Get informed by attending regular city council meetings, educate your neighbors and hold your elected representatives accountable with your vote at the ballot box.

Jason Stinnett

Commerce

We want to commend The Times for its articles regarding compensation for appointed officials in the city of Bell.

The amount of compensation being paid to the chief administrative officer and others in Bell was surprising. The publication of that compensation serves a legitimate public service and provides us the ability to submit these comments:

As retired city managers each with more than 35 years of service to California communities, we must state for the record that the compensation provided to Bell's chief administrative officer is not at all reflective of compensation provided to professional local government managers.

What's more, today many city and county administrators and other officials are not only deferring compensation increases but are reducing their own salaries and benefits to help local governments balance budgets.

While the ultimate decision about compensation is the responsibility of local elected officials, it is also the responsibility of professional local government managers to assure that their compensation is within reasonable, acceptable norms.

Local government professional managers should be compensated fairly, equitably and with recognition of services provided.

Compensation in Bell far exceeds these standards.

Kevin O'Rourke

Fairfield, Calif.

Dave Mora

Salinas

The writers are members and former officers of the International City / County Management Assn.

If anyone should resign, it's the Bell City Council.

As despicable as this compensation may be, it is not the fault of the three individuals in question; they have broken no law or trust.

On the other hand, the members of the City Council did break the trust of the people of Bell by irresponsibly approving these salaries and the lopsided contracts that place the city in its predicament.

Jason Levi

Northridge

Haiti's tragic history lesson

Re "Haiti's ongoing disaster," Editorial, July 19

The Times writes of Haiti's "haphazard and corrupt governance" as if this nation evolved in a vacuum.

To understand Haiti's current status, one must review its history.

Haiti was founded by kidnapped West Africans who were enslaved by the French. While slavery still thrived in the United States, the Haitians overthrew their slave masters (defeating French, British and Spanish armies in the process) and established their own republic in 1804. As a direct result, France lost two-thirds of its income from trade and was forced to sell the Louisiana Territory to the United States for the bargain price of $15 million.

For more than 200 years the Western world has punished the Haitian people for their successful revolution. Haiti has endured military invasions, gunboat blockades, economic embargoes, trade barriers, diplomatic quarantines, subsidized armed subversions, Western-backed dictators and defamation by the media.

Haiti's misery, poverty and instability are largely due to the collective determination of former

colonists to prevent its success.

Legrand H. Clegg II

Compton

Parole in a high-profile case

Re "Where tragedy and fame collided," July 17

I can understand the emotions the Rizzo and Sinatra families have had in the 18 years since Jilly Rizzo's terrible death.

I am struck, however, that with the exception of two of Rizzo's sons, there seems to be nothing in their hearts but the need for revenge against Rizzo's killer, convicted drunk driver Jeffrey Perrotte.
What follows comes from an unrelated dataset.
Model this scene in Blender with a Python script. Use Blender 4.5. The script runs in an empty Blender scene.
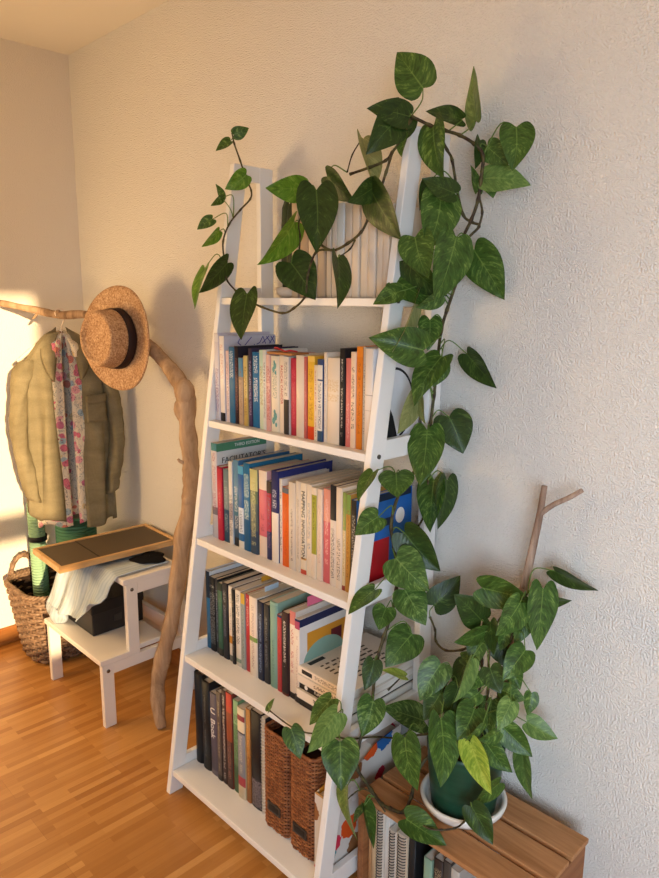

Neither Assistant District Atty. Judy Buck, Commissioner Lea Ann Chrones nor the family seem to have given any thought to the positive force Perrotte might be in the community.

Chrones said that Perrotte had "not shown sufficient remorse or insight into how his abuse of alcohol had led to the crime."' Did not his "dozens of letter to alcohol abuse organizations … about the mistakes he made" count for anything?

I fervently hope that this decision had nothing to do with the status of those who wrote to demand that he not be given parole.

Susan Harrigan

San Diego

The joys of customer service

Re "Can you elaborate on that?," Opinion, July 21

Mark Steinberg's EBay customer service transcript made my day.

Dealing with EBay's "Live Help Team" is worse than having a tooth extracted.